В действительности стихи о природе часто только внешне относятся к пейзажным. По существу, они написаны о человеке. Немецкий поэт-романтик Л. Тик говорил: «В природе все родственно душе и настроено на один лад, на всякую песню она отвечает, она — эхо, и часто первая запевает то, что я думаю». Эти слова могли бы повторить вслед за Тиком не одни только романтически настроенные художники слова. Частое обращение поэтов к изображению природы вызвано прежде всего потребностью глубоко и полно раскрыть человека.
Возникает, однако, вопрос: если в стихах о природе главное — человек, а не сама природа, то зачем поэты говорят и пишут о природе, вместо того чтобы писать непосредственно о человеке? Постараемся решить этот отнюдь не праздный вопрос.
В искусстве слова (как, впрочем, и в других видах искусства) существуют два существенно различных способа выражения: прямой и косвенный. Писатель может называть вещи своими именами и может говорить о чем-то не прямо, а иносказательно, так, чтобы читатель сам додумывал то, на что он только указывает ему косвенным образом. Каждый из этих способов имеет свои достоинства. Однако с художественной точки зрения второй способ в некотором смысле оказывается более предпочтительным. Предпочтительным — потому что не исчерпывает темы до конца, оставляет простор читательскому воображению, как бы приглашает читателя мыслить. Процесс чтения в таком случае становится более активным, он превращается в известной степени в процесс сотворчества. Косвенный способ выражения оказывается потенциально более образным, ибо он приводит в движение психологический механизм ассоциаций и аналогий.
В. Одоевский писал в романе «Русские ночи»: «Ты знаешь мое неизменное убеждение, что человек если и может решить какой-либо вопрос, то никогда не может верно перевести его на обыкновенный язык. В этих случаях я всегда ищу какого-либо предмета во внешней природе, который бы по своей аналогии мог служить хотя приблизительным выражением мысли».

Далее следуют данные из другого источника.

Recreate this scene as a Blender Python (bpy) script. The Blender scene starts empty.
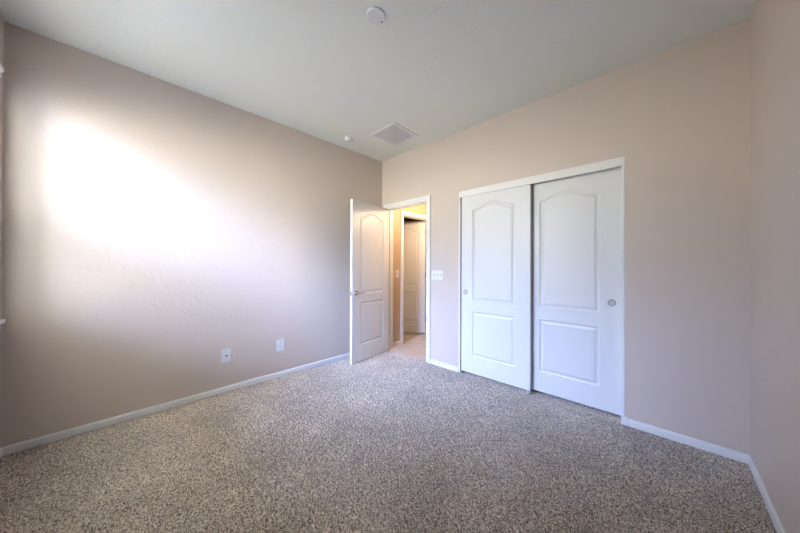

Эти слова В. Одоевского в какой-то мере объясняют, почему поэты так тяготеют к описаниям природы. Пейзажные стихи могут быть родом аналогий и языком аналогий. В них в таких случаях говорится о природе, но по аналогии читатель воспринимает это и как слово о человеке — о самом сокровенном в человеке.
Чтобы пояснить эту мысль, приведу пример из другой области словесного искусства. Вспомним пьесу Чехова «Дядя Ваня». Ее герой, доктор Астров, только что навсегда распрощался с Еленой Андреевной, в которую влюблен. Он подходит к географической карте, машинально рассматривает ее и произносит: «А должно быть, в этой самой Африке теперь жарища — страшное дело!»
При чем тут Африка? Какое отношение к тому, что чувствует Астров, имеет африканский климат? Прямого отношения, разумеется, не имеет. Но слова Астрова об Африке по аналогии, по тончайшим ассоциациям говорят нам о внутреннем состоянии героя. Их истинное, глубокое значение мы воспринимаем не прямо и не в строго намеченных логических рамках, но по свободной, своего рода музыкальной аналогии.